Heh–I’m not sure why I feel compelled to pass this along, other than that it’s a nice counterpoint to the rigor & logic that we associate with computing.
Last night on a plane, I plugged my headphones into my MacBook Pro, only to see a weird red light issuing from the headphone port. The sense that HAL 9000 was now peering out of my Mac was compounded by my just having watched Sunshine, a flick featuring a sometimes disobedient flight computer. The really odd thing was that with this light pouring out, I lost access to my internal speakers. Headphones in: no prob; headphones out: sounds of silence (something something, neon god they made…).
The solution, I learned from a Mac forum, boils down to “jiggle it.” And, what do you know, after jabbing HAL in the eye repeatedly, I once again have working internal speakers. I feel like the Fonz, smacking the jukebox into shape. Anyway, it’s kind of funny that sometimes all this technology gets resolved with a good old-fashioned jiggle.
Back in the day, when I did customer support, there was a known problem with Mac IIcx computer hard drives — something called “stiction” where the reading head of the hard drive got stuck after it was parked. The way to remedy the situation was to give the computer a good solid kick to get the head moving again.
Being I wear a size 12 shoe, my boss used to put the following on his invoice to the customer each time I came by to “fix” this “problem” — System 12 Reboot, $120.
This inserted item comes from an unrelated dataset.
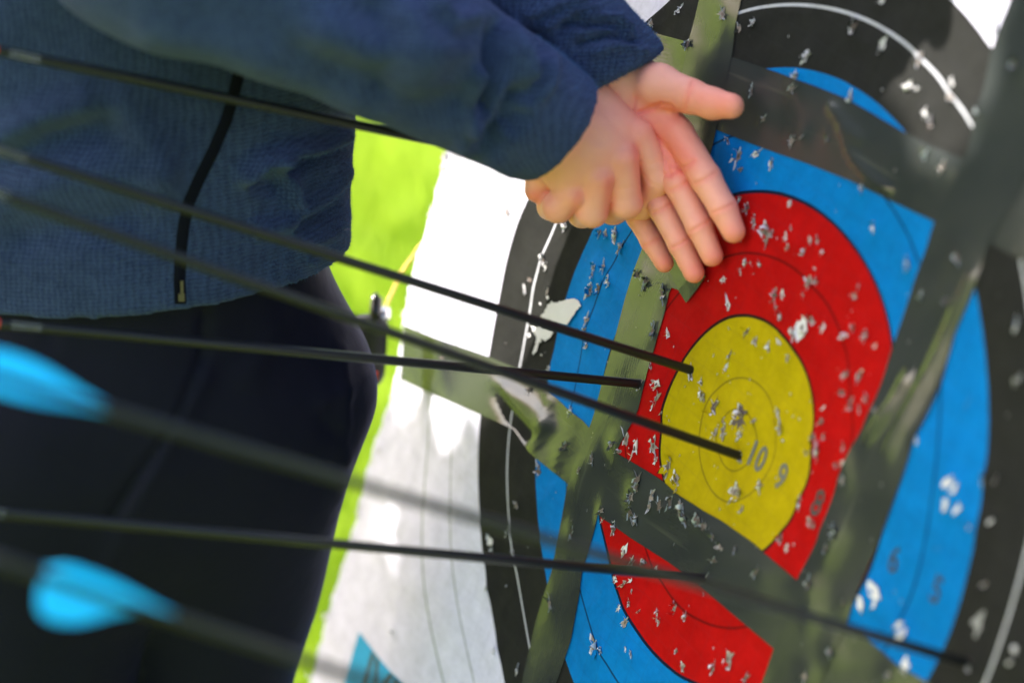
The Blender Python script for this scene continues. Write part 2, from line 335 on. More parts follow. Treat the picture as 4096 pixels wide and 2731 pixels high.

[Hah–that’s excellent. I remember hearing from a friend who worked at ILM that the crew behind the original Star Wars would kick & otherwise abuse electronic equipment in order to make the pictures crackle & distort. My friend’s job was to replicate that scratchy, jumpy feel using After Effects. –J.]
Oh Yeah John, I know what you mean π
http://flickr.com/photos/marzipanguy/106825805/in/set-72057594072928971/
[ π –J.]
“Percussive Maintenance” is the common term π
“And the people bowed and prayed…”
Back at work after 2 weeks in Vegas – how appropos to see you speaking of neon gods!
The red light that you were seeing was the optical audio-out. All MacBook Pros (and maybe the MacBooks as well, I’m not sure) have a combined mini-plug headphone jack and mini-toslink jack (for digital audio, i.e. Dolby/DTS). What must have happened is that something got inside and triggered the optical audio-out, thus disabling both headphone output and speaker output.
This reminds me of the old Super Nintendo; it always seemed as if hitting it would fix any of its problems. In fact, I remember my friend getting so fed up with his SNES freezing up that he threw it off his balcony. Whereas this would have broken most pieces of hardware, the ten-foot drop magically fixed the system, which worked without any problems until it completely died three months later :-).
It wasn’t just macs: I was working on a Sun workstation back in the early 90’s when it got all kerflooey. The sysadmin came in, popped open the case, and said, “Ah, yeah, it’s a Seagate.”
He pulled the drive, held it up, and then *slammed* it down on my desk.
Good as new.
Oh jeez…thank you so much for the jiggle it!!!!! I could see the red light, couldn’t figure out how to make it go away, googled it and here you are.
The jiggle worked! I was quite worried I’d have to send it in. Sweeeeeet!